Nothing Against Kelvin Gastelum, but Silva vs. Romero Was the Fight to Make

Yoel Romero might just be the best.
 
He’s got kind of a wrestling heel vibe, dominating opponents with athleticism and skill while affording himself enough “lie, cheat and steal” latitude so that you’re never surprised if …

Yoel Romero might just be the best.

 

He’s got kind of a wrestling heel vibe, dominating opponents with athleticism and skill while affording himself enough “lie, cheat and steal” latitude so that you’re never surprised if his doping tests are flagged or he takes an extra minute or two on the stool between rounds.

If you like your MMA entertainment to extend beyond just fists meeting faces, you’re probably into Cuba’s predominant combat athlete.

This week, he fancied himself a matchmaker. Turned out he was a pretty good one too.

Seeing his title shot scrapped in favor of the utterly stupid Michael Bisping vs. Georges St-Pierre matchup, Romero called on the UFC to make an interim title fight between himself and the legendary Anderson Silva in an interview on the MMA Hour with Ariel Helwani. The fight, for however unlikely it would have appeared even as recently as a few weeks ago, made the weirdest kind of sense.

Silva is still among the biggest names in the sport, even as a guy who’ll be 42 next month and has one (controversial) win since 2012. He defended the middleweight title more times than anyone has defended any title between 2006 and 2013 and owns the type of highlight reel of which most athletes only dream.

Romero suggested no one else who’s any good is available to fight him, and Silva made sense based on cache and circumstance.

He was right.

A quick look at the rankings shows everyone between Romero and Silva as booked or injured, and if he wanted a fight it appeared Silva should be it. It also appeared that it should be for an interim title, because everything might as well be for an interim title the way 2017 has been shaping up. Beyond that, there are some intriguing permutations on the other side of a Romero-Silva dance.

Romero and Bisping win their bouts, they meet as planned in the most meritorious middleweight matchup possible.

Silva and Bisping win, you get a rematch of their electric 2016 scrap that easily would have been Fight of the Year if Robbie Lawler and Carlos Condit weren’t so good at violence.

Romero and GSP win, and you’ve got the hulking beast Romero looking to roast his second straight all-time great as he hits 40 years old himself, an unprecedented feat that would suddenly turn his career into something pretty great itself.

Silva and GSP win and you get the superfight fans have been waiting on for a decade but which has been ever so elusive for ever so many reasons over that time. Title versus title at middleweight seems to eliminate just about every one of those reasons and make the meeting, finally, a certainty.

Only the UFC didn’t see it that way.

Despite the obvious thrills and potential for revenue such an interesting matchup would offer, the promotion pivoted from it by booking Silva into a bout with upstart contender Kelvin Gastelum at UFC 212. Gastelum has looked ferocious since his continued losses to the scale at welterweight forced him north to 185, scoring standout wins over Tim Kennedy and Vitor Belfort. He’s 4-0 as a middleweight in the UFC.

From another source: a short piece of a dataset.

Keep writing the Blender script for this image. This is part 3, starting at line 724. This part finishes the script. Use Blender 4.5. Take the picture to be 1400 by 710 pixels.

In many ways, the Gastelum fight provides a similar opportunity for the UFC to build something: A true contender scores a win over a living legend and walks out of the cage within spitting distance of a shot at Bisping or St-Pierre.

Still, the fight lacks the appeal of Romero-Silva on a broader level. There are no storylines ready to emerge from it. Nothing truly exciting.

It’s, at best, a nice win for a rising prospect who would be in the top five as opposed to undeniably next for a title fight. At worst, Silva blisters that rising prospect and creates questions about why someone so undersized is fighting among relative giants while doing little for his own legacy in the process.

It’s a booking that’s just weird instead of one that makes the weirdest kind of sense.

Even more weird is that this newfangled UFC didn’t see that. A group so in love with money should easily have seen the potential of the outcomes noted above, and it should have understood that every one of those outcomes would be bigger than anything involving Gastelum.

Yet here we are, Silva and Gastelum circling one another while Romero is left wondering why no one appreciates his brilliance—in the cage or, apparently, as a matchmaker.

One can’t help but be a little befuddled by that.